I am looking for an example for the below statement
This might happen when your class has two constructors that need to initialize the this object's data members in different orders. Or it might happen when two data members are self-referential. Or when a data-member needs a reference to the this object, and you want to avoid a compiler warning about using the this keyword prior to the { that begins the constructor's body (when your particular compiler happens to issue that particular warning). Or when you need to do an if/throw test on a variable (parameter, global, etc.) prior to using that variable to initialize one of your this members.
I believe the main concept that the author of your statement was referring to is the fact that calls made to variables in the initialisation list occur not in the order you see them in the initialisation list, but in the order the variables are listed in the class definition.
That means
if you have two different constructors which use initialisation lists, they must initialise them in the same sequence
your control over sequencing (which may be important if you have mutually-dependent members) is limited
I'd recommend taking a look at Scott Meyer's Effective C++ which covers this (amongst many, many other useful and informative topics).
Here are some examples:
This might happen when your class has two constructors that need to
initialize the this object's data members in different orders.
class Example1 {
public:
Example1(std::string decoded, std::string encoded)
: decoded_(decoded),
encoded_(encoded) {}
explicit Example1(std::string encoded)
: decoded_(), // Can't use "decoded_(Decode())" since "encoded_" isn't initialised
encoded_(encoded) {
decoded_ = Decode(); // Assign here instead of initialising
}
private:
std::string Decode(); // decodes class member "encoded_"
std::string decoded_, encoded_;
};
In this example, decoded_ will always be initialised before encoded_ since that's the order in which they are declared in the class, even if we swap their order in the initialisation list.
Or when a data-member needs a reference to the this object, and you
want to avoid a compiler warning about using the this keyword prior to
the { that begins the constructor's body (when your particular
compiler happens to issue that particular warning).
class Example2 {
public:
Example2() : functor_() {
functor_ = std::bind(&Example2::Do, this);
}
private:
void Do();
std::function<void()> functor_;
};
Here, functor_ needs to use this when it is initialised/assigned. If we were to intialise functor_ in the initialisation list, the this pointer would be referring to an object which at that point wasn't fully initialised.
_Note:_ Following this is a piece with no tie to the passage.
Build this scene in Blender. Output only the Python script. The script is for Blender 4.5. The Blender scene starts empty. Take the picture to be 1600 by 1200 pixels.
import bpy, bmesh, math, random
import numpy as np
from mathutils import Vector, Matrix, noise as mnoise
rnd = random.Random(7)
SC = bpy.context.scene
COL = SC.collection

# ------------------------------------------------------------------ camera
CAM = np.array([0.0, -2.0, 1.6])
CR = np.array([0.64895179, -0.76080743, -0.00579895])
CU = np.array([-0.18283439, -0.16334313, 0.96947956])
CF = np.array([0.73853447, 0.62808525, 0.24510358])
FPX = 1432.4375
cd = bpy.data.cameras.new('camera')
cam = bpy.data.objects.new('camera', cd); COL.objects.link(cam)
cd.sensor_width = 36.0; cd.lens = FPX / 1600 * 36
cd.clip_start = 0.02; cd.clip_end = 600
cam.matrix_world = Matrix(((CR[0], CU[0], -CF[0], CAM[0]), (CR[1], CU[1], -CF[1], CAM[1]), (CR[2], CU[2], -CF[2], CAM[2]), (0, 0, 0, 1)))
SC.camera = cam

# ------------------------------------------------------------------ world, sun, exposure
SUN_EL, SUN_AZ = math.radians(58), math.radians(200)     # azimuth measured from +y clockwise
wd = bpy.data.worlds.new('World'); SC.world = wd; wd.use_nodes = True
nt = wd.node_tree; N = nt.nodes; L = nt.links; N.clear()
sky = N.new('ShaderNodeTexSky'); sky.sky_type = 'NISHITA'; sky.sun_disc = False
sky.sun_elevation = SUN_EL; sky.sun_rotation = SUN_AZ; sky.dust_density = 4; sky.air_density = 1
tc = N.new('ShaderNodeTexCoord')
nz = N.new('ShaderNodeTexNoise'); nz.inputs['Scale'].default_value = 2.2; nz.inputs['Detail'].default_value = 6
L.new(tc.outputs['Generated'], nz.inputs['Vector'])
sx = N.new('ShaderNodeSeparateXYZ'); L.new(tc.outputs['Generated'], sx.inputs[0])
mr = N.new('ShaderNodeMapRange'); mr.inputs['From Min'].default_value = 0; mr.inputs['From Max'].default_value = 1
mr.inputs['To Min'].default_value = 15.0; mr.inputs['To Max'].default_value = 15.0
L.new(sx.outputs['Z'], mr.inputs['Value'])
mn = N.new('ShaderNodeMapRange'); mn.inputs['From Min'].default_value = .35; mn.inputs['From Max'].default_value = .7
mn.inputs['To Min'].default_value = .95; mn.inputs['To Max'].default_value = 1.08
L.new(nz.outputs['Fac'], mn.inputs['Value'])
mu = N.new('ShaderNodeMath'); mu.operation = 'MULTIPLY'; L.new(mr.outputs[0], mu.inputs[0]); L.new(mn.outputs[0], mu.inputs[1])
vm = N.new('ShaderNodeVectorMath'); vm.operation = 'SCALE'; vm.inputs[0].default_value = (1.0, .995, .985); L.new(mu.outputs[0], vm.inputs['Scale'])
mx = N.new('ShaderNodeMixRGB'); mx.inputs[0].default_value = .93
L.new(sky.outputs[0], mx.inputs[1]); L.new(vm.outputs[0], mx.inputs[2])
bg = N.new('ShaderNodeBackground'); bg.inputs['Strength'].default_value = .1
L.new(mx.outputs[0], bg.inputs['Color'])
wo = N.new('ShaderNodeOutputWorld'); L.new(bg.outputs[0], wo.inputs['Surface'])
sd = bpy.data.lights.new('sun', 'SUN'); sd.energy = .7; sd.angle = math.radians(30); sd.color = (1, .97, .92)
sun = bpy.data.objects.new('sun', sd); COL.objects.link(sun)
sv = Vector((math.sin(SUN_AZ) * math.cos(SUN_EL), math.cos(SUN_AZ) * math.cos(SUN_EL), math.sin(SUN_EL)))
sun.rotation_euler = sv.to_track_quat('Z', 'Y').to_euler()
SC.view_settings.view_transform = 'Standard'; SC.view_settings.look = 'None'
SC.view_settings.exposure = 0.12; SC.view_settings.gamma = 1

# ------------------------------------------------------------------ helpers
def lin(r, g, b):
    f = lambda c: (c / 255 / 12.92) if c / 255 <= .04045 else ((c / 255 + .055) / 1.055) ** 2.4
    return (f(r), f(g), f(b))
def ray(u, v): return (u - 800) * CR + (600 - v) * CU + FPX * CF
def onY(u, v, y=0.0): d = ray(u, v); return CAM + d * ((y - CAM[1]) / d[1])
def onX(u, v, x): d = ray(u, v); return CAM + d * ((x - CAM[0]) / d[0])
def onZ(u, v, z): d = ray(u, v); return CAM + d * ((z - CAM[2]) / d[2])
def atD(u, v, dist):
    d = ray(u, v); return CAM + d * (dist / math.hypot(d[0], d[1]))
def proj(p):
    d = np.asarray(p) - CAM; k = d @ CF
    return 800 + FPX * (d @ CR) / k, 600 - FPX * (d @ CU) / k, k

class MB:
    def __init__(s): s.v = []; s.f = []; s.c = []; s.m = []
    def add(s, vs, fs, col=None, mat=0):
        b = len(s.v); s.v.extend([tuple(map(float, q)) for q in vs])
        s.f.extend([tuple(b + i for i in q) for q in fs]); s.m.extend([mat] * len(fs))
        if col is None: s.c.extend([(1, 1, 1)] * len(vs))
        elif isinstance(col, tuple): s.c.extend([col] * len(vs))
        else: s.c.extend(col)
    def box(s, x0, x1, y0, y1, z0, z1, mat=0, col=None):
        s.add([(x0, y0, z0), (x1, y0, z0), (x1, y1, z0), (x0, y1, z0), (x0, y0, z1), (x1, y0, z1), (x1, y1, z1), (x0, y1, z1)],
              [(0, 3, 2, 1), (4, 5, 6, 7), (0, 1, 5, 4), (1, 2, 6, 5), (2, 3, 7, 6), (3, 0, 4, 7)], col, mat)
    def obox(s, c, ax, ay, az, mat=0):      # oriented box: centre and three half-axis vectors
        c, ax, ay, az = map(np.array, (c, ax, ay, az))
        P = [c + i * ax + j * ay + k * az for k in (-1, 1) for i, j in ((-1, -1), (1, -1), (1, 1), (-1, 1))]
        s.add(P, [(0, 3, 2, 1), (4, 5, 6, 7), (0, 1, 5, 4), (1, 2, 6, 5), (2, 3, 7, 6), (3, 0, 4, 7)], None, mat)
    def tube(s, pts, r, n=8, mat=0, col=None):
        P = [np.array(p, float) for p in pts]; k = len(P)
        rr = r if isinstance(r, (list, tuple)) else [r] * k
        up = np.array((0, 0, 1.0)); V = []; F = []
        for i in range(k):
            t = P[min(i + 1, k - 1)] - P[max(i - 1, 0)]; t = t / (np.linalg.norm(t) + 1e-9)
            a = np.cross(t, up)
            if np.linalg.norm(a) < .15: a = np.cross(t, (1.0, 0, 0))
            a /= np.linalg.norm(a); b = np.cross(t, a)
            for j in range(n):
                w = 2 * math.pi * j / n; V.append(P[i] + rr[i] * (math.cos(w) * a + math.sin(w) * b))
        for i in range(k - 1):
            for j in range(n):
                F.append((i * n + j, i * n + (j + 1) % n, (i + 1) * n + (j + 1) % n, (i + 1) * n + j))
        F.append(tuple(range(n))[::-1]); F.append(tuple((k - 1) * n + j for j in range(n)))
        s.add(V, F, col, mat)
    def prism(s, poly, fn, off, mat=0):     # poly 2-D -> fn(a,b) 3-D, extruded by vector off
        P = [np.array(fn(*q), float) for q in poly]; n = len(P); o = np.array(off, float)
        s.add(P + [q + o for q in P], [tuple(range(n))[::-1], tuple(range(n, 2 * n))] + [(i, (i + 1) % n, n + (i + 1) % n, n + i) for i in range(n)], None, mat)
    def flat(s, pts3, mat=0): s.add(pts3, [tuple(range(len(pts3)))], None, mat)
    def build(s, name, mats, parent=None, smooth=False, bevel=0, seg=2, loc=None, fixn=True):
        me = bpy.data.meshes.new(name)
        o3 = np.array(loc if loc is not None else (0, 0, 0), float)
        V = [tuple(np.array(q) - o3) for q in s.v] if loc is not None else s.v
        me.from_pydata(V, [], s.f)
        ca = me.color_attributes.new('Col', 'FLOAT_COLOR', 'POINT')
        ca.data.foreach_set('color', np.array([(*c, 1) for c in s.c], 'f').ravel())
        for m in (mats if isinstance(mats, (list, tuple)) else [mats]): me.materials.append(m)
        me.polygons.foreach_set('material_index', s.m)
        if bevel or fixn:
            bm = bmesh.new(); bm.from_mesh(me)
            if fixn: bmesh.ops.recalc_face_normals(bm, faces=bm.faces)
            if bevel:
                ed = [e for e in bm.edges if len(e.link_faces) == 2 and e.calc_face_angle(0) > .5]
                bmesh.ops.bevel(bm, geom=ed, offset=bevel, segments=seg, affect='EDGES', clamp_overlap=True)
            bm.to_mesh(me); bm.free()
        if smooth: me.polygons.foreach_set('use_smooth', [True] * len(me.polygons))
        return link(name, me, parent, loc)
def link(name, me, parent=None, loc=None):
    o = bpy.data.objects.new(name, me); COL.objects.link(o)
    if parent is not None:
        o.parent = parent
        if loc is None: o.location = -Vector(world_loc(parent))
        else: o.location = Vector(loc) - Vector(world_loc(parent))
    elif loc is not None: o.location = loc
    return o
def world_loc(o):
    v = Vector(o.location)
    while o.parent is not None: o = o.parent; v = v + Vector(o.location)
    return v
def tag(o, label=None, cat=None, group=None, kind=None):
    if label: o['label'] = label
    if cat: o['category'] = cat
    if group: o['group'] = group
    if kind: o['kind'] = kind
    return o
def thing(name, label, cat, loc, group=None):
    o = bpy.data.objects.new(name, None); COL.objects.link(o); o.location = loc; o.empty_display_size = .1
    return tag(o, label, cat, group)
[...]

That could be safe depending on the particular circumstances, but the foolproof option is to defer setting functor_ until inside the constructor body, by which point this does refer to a fully-initialised object.
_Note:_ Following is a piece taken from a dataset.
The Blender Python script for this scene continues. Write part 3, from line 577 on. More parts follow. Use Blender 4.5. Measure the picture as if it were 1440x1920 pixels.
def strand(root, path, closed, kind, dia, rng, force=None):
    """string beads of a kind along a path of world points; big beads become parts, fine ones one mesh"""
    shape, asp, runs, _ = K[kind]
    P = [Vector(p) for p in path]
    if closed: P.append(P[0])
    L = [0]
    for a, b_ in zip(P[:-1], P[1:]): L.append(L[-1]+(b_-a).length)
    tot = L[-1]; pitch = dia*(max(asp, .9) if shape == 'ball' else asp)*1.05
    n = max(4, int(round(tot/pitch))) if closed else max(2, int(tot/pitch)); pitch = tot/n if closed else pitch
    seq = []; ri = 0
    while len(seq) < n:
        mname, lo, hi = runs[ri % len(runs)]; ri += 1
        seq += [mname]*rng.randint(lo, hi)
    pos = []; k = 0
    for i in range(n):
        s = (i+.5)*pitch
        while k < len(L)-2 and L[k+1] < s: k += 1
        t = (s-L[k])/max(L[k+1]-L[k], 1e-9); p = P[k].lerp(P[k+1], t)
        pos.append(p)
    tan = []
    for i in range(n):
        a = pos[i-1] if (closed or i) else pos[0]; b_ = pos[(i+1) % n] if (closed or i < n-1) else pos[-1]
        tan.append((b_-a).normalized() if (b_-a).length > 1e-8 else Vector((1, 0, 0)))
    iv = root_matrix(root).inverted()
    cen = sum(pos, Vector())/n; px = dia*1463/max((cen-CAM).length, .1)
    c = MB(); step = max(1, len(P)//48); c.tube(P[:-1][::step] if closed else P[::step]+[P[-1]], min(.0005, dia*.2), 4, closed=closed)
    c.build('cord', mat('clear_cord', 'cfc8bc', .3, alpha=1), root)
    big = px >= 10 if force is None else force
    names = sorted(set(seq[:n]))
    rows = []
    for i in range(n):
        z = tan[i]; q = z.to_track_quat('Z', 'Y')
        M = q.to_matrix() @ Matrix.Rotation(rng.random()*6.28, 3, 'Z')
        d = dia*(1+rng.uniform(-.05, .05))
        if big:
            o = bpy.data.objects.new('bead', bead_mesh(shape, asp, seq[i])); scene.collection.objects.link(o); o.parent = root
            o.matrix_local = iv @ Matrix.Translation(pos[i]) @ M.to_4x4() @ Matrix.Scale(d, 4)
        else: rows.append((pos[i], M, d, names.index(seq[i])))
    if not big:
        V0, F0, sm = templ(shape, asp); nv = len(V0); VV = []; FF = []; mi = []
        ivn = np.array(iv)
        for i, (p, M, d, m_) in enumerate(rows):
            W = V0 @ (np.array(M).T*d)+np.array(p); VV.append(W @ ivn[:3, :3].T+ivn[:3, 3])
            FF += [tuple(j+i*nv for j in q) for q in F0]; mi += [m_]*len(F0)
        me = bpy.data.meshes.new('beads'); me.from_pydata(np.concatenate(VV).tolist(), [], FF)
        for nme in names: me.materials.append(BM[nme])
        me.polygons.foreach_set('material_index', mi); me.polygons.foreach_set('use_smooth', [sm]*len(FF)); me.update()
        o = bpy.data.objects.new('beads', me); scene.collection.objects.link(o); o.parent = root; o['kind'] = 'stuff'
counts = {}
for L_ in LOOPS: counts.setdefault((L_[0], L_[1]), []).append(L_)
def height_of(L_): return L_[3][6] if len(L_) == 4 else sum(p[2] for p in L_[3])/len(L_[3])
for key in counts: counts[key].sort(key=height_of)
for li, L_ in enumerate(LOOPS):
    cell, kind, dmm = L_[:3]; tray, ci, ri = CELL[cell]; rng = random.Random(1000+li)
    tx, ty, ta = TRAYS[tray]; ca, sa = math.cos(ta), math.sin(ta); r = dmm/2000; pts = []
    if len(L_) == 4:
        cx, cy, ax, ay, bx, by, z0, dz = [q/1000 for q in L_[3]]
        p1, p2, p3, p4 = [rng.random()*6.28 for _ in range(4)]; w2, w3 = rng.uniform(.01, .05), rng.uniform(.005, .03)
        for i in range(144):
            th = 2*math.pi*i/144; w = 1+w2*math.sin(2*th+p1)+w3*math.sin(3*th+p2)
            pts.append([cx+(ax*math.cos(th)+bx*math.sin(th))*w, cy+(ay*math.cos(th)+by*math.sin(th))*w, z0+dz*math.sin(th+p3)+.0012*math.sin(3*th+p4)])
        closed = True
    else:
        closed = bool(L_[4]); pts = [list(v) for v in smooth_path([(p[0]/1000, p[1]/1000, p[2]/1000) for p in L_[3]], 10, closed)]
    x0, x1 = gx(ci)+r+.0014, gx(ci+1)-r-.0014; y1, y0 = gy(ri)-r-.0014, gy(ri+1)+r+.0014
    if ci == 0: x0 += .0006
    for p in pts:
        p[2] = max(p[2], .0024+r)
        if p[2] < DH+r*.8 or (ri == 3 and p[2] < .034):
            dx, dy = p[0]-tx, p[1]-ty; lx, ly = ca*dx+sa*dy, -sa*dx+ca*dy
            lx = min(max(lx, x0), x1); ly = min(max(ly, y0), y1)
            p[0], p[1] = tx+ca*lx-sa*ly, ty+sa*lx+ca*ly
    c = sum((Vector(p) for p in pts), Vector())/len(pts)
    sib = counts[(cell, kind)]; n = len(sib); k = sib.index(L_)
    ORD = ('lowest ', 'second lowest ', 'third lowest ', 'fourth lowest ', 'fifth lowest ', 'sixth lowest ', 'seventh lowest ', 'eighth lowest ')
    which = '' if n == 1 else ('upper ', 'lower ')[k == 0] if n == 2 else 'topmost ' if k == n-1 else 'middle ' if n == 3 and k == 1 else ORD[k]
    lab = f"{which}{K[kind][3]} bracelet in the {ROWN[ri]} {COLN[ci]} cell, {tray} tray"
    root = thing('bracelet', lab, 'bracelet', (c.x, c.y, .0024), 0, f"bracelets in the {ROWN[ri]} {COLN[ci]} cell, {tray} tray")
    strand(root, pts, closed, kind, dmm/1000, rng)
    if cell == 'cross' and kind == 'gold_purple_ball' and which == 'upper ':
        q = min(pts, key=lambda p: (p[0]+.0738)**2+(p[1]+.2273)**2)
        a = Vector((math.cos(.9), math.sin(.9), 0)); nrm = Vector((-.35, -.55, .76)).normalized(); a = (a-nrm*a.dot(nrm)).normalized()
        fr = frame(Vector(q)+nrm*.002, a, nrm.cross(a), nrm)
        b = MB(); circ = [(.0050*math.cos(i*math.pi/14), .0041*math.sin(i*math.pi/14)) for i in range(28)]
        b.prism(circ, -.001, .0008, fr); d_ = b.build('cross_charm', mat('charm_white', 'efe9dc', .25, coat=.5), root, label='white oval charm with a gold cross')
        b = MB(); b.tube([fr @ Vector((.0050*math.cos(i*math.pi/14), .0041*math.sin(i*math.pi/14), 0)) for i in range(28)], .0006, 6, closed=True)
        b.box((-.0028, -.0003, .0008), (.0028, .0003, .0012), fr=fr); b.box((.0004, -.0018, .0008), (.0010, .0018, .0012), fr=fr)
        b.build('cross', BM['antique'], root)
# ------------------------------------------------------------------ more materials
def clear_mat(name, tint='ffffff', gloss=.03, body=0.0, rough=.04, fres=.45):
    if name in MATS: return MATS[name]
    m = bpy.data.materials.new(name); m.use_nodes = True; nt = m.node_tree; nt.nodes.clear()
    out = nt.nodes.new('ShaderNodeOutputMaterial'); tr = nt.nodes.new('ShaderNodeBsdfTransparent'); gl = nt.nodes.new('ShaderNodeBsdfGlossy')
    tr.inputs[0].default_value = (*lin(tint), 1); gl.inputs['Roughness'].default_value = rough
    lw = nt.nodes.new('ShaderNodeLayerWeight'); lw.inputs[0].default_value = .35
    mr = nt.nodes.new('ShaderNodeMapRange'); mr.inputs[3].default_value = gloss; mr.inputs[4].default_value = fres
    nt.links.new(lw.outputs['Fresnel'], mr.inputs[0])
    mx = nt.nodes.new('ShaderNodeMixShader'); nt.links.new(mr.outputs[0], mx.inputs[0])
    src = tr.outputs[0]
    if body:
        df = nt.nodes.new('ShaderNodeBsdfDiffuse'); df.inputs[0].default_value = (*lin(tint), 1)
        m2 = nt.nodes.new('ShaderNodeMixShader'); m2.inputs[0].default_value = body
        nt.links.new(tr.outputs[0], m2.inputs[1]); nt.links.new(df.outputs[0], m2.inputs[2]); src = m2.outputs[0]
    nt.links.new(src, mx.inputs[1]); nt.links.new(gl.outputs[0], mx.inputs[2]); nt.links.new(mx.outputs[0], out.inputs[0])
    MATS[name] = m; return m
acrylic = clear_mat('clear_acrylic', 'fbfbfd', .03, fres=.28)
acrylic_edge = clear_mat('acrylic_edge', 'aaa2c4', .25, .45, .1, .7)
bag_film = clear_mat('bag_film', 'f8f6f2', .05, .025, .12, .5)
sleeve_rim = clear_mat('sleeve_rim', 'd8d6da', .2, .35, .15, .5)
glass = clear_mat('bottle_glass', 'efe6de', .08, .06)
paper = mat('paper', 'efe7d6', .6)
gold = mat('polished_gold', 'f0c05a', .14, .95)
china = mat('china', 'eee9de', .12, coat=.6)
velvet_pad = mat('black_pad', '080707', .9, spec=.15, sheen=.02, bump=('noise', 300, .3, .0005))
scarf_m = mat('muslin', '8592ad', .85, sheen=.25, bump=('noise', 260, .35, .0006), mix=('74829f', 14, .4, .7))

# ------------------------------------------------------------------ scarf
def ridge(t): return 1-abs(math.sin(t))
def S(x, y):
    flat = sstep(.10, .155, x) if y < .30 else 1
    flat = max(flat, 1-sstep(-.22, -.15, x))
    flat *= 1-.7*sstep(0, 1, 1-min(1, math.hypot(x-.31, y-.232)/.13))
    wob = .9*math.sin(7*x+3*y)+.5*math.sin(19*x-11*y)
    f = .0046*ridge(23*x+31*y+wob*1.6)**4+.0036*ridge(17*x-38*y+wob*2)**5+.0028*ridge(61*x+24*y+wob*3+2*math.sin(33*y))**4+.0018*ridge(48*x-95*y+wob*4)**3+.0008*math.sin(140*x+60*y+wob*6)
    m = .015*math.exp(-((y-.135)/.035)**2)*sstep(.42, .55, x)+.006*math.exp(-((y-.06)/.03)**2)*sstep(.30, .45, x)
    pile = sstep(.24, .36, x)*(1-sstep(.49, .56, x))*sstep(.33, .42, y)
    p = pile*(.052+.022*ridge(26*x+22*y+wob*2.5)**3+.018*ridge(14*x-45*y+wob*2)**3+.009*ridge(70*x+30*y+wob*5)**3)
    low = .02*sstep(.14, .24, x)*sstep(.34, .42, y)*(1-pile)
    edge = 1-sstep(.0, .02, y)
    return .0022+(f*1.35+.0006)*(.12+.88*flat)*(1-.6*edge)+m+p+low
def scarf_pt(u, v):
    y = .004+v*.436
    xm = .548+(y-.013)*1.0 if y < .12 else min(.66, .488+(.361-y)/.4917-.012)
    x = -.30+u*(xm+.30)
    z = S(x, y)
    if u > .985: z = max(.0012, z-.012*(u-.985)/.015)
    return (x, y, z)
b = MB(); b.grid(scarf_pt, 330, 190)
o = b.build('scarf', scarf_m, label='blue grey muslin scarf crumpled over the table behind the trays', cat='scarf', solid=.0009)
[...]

Or when you need to do an if/throw test on a variable (parameter,
global, etc.) prior to using that variable to initialize one of your
this members.
class Example3 {
public:
Example3(int force, int acceleration)
: force_(force),
acceleration_(acceleration),
mass_(0) {
if (acceleration_ == 0)
throw std::exception("Can't divide by 0");
mass_ = force_ / acceleration_;
}
private:
int force_, acceleration_, mass_;
};
Hopefully this is self-explanatory.
I'm not sure what is meant by
when two data members are self-referential
so I can't give an example for that I'm afraid.